La interpretación dramática de la película está sostenida por la debutante Alba García, presente en la mayoría de los planos, y que con su carácter va construyendo la película. Sus ojos y su rostro se quedan grabados en el espectador. Sobrecoge como de ese cuerpo menudo y fibroso consigue sacar ira y de ella el sosiego para emprender el nuevo camino. Le acompaña bien el resto del reparto, con un rítmico Miguel Ángel Silvestre que le da a la poesía y se arranca a cantar un tema de hip-hop; nadie como Verónica Echegui para mostrar la dulzura, o Víctor Clavijo para dar lecciones de sobriedad, Macarena Gómez de fragilidad, Adam Jezierski de fugacidad, Manolo Solo de hastío y desencanto, Nasher Saleh de la ternura de los primeros amores, Fernando Soto de incomprensión y presencia ausente y Najwa Nimri de soledad.
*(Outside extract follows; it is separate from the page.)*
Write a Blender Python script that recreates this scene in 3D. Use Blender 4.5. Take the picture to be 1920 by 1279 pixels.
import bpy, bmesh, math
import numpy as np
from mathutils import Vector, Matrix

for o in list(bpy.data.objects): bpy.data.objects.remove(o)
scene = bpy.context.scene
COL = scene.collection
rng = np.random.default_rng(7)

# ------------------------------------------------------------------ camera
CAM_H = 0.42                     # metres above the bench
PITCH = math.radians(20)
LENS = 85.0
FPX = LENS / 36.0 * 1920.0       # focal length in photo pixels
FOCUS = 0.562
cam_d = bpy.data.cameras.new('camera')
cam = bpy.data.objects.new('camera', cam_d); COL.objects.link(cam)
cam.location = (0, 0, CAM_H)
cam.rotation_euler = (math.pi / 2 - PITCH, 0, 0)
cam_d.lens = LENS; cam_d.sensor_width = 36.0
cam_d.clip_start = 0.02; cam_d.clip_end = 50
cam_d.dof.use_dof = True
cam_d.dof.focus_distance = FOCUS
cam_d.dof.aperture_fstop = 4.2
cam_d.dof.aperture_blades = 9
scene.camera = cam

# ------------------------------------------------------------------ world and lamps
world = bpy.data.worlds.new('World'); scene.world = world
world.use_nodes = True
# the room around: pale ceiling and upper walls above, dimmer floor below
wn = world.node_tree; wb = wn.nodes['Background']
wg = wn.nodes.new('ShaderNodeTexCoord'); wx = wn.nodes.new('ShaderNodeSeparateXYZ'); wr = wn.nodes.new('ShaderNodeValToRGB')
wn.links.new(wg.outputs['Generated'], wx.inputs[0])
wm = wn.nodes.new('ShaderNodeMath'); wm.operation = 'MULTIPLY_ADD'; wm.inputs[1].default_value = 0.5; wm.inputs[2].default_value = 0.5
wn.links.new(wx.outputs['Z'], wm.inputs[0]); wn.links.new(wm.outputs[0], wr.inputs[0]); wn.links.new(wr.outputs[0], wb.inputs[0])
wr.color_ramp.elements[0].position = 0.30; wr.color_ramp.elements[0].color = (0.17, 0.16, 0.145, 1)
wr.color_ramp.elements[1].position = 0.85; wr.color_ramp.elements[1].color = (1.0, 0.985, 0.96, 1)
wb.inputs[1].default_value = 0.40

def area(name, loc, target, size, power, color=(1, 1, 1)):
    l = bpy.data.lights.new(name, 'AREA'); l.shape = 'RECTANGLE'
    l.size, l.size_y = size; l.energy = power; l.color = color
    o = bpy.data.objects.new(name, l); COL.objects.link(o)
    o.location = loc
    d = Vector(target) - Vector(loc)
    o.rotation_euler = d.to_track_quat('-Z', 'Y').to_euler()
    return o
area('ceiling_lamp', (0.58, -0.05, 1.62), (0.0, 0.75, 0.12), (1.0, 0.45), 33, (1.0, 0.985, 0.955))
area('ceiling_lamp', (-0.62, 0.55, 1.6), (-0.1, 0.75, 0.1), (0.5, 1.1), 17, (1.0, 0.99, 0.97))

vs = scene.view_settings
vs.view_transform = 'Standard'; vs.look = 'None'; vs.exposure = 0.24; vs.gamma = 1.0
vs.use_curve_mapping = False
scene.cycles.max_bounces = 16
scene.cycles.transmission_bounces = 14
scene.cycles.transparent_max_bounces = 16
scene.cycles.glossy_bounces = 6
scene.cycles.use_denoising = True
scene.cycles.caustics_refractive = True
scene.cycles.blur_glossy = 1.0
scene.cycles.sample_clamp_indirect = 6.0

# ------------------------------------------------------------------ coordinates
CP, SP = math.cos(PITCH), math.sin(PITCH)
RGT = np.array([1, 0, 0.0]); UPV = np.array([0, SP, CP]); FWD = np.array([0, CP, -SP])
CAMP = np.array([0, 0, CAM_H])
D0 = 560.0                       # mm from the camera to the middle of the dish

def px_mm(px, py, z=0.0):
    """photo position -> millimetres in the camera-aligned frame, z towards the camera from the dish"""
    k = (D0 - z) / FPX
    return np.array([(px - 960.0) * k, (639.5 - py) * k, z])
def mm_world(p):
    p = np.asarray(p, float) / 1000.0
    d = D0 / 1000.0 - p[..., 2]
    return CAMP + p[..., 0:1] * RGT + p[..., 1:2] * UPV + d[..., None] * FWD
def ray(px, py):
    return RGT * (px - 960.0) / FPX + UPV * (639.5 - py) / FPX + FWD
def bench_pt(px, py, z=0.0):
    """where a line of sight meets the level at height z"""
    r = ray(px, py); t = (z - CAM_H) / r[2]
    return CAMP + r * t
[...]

En resumen, es una película con una propuesta interesante, equilibrada, que asume nuevos mecanismos con los que desarrollar el lenguaje cinematográfico, pero a la que le falta un poco más de alma, de ese calor apasionado que no está presente cuando se mira lo que pasa desde demasiado lejos.
A modo de pequeño anecdotario: Eduardo Chapero-Jackson dice que llegó al cine porque después de haber estudiado Bellas Artes tenía que ganarse la vida. Así que aceptó una oferta para trabajar en una productora, Sogecine. Se encargaba del papeleo, y entre sus tareas estaba la revisión y archivo de las hojas de rodaje, que le sirvieron para aprender de qué forma se estructura una película. Desde la mesa de trabajo tenía una visión completa de cómo se gesta un proyecto, desde cuando solo es una idea hasta el momento de lanzar toda la campaña de marketing para el estreno, y entre medias cada una de las etapas. En aquella época trabajó para películas como Los otros (Alejandro Amenábar), Lucía y el sexo (Julio Médem), Al sur de Granada (Fernando Colomo), Mar adentro (Alejandro Amenábar) y Crimen Ferpecto (Álex de la Iglesia).
Al dejar la productora comenzó a escribir y dirigir sus cortometrajes Contracuerpo (2005), Alumbramiento (2007) y The End (2008).